Inevitably, the main influence behind this transition has been people – those who were either involved in the oil sector and saw an opportunity to break away, or those who were yet to begin their career, but now have a more exciting, varied and often socially impactful area of business to aim for.

The engineering expertise has remained the same, only the application of it has been altered. Oceantech, or digital marine technology, was one obvious source of startup ideas. And even finance, education and the public sector offered startup potential for skilled talent seeking a route out of the oil industry.

Pastures new

But perhaps most importantly, talented individuals looking for pastures new were all inspired by the way Norway had weathered the economic and industry storms.

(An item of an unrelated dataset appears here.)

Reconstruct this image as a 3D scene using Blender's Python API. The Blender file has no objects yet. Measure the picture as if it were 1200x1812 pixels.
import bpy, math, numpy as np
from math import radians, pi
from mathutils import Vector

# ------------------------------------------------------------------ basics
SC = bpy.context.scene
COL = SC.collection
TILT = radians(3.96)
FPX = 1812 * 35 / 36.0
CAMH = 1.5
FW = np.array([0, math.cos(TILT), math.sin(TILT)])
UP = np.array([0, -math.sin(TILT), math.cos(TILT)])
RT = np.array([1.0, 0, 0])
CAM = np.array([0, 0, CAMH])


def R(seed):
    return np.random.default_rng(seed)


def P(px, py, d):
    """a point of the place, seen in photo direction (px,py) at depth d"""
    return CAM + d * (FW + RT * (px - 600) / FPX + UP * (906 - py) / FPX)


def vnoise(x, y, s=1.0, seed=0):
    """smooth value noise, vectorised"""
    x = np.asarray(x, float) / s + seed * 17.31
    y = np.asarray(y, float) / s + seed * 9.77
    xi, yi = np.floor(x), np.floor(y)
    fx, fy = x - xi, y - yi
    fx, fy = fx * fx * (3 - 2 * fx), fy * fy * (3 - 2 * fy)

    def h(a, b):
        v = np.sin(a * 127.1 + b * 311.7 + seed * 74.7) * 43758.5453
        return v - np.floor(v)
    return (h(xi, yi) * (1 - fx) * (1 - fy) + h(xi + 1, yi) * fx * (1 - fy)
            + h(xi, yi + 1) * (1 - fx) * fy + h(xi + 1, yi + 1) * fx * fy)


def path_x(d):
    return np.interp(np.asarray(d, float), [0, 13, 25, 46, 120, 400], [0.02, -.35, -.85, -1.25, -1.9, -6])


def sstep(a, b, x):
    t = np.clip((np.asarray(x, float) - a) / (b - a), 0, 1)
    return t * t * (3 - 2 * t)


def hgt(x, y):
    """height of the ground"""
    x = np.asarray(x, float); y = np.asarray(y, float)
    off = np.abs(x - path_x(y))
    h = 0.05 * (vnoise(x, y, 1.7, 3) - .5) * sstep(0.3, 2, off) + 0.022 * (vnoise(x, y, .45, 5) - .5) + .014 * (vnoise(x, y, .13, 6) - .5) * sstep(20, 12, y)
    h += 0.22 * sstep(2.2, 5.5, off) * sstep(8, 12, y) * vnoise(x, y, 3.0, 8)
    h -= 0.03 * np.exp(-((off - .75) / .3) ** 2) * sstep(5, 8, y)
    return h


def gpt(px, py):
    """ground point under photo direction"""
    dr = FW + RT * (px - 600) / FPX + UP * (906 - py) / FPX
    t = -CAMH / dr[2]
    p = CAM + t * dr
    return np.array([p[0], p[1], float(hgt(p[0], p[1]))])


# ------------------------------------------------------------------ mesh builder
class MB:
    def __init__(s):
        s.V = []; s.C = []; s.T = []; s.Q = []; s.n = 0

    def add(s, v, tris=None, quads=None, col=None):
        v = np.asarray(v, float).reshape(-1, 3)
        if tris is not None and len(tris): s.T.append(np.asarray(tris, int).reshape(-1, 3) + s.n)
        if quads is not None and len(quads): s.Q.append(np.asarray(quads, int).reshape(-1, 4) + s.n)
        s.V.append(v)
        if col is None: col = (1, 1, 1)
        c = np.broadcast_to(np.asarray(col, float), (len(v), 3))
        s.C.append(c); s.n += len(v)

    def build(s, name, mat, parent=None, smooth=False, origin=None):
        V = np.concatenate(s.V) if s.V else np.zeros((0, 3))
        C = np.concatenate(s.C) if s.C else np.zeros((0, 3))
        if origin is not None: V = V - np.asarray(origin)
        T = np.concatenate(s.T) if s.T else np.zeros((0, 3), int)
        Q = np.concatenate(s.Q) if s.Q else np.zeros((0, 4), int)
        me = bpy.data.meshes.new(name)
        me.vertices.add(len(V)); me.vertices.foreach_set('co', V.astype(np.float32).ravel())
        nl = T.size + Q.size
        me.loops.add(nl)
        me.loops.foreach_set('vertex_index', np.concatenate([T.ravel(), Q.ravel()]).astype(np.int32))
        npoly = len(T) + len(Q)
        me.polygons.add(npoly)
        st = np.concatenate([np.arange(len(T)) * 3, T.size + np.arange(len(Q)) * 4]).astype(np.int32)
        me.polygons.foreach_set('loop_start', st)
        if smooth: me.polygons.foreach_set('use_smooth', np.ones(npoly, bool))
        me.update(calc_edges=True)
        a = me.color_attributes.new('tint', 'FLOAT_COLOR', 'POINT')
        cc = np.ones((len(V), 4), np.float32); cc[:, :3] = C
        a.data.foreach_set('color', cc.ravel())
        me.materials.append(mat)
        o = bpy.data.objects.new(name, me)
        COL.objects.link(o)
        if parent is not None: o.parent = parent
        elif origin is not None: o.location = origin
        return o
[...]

“It signalled the fact that innovating in the face of adversity or change should not be shied away from, but embraced,” said Knudsen. “In Norway, we are fortunate to be able to encourage innovation, and a shift has now occurred whereby larger companies are looking to startups to learn how to innovate.

“This has helped to bridge the gap between Norway’s longstanding institutions and the newer generation of startup companies. By sharing learnings, Norway is adapting, and is well equipped to face similar challenges in the future.”

Knut Dyremyhr, CEO at Dymax Invest AS, an investment firm with a front-row seat to Norway’s evolving business landscape, said: “I think the general shift towards a greener world has had an impact on the younger Norwegian crowd. It has made Oslo and Norway a much more interesting place for hubs, accelerators, labs and social investors, which in turn has given Norway’s startup scene more global recognition.”

SNO Ventures’ Bjerrang agreed that Norway has transitioned from oil, to oil-centric solutions, to a more diverse sector demographic, to a new focus on socially and ecologically motivated projects, such as clean tech and energy.

“For us venture capital firms, investors and incubators, we want to keep this momentum going and put Norway on the map,” he said. “We are seeing it happen already as the quality of digital startups improves year on year, and with this renewed focus and feeling that there is opportunity beyond traditional industries, we look forward to seeing the ecosystem’s development pick up even more speed in the years to come.”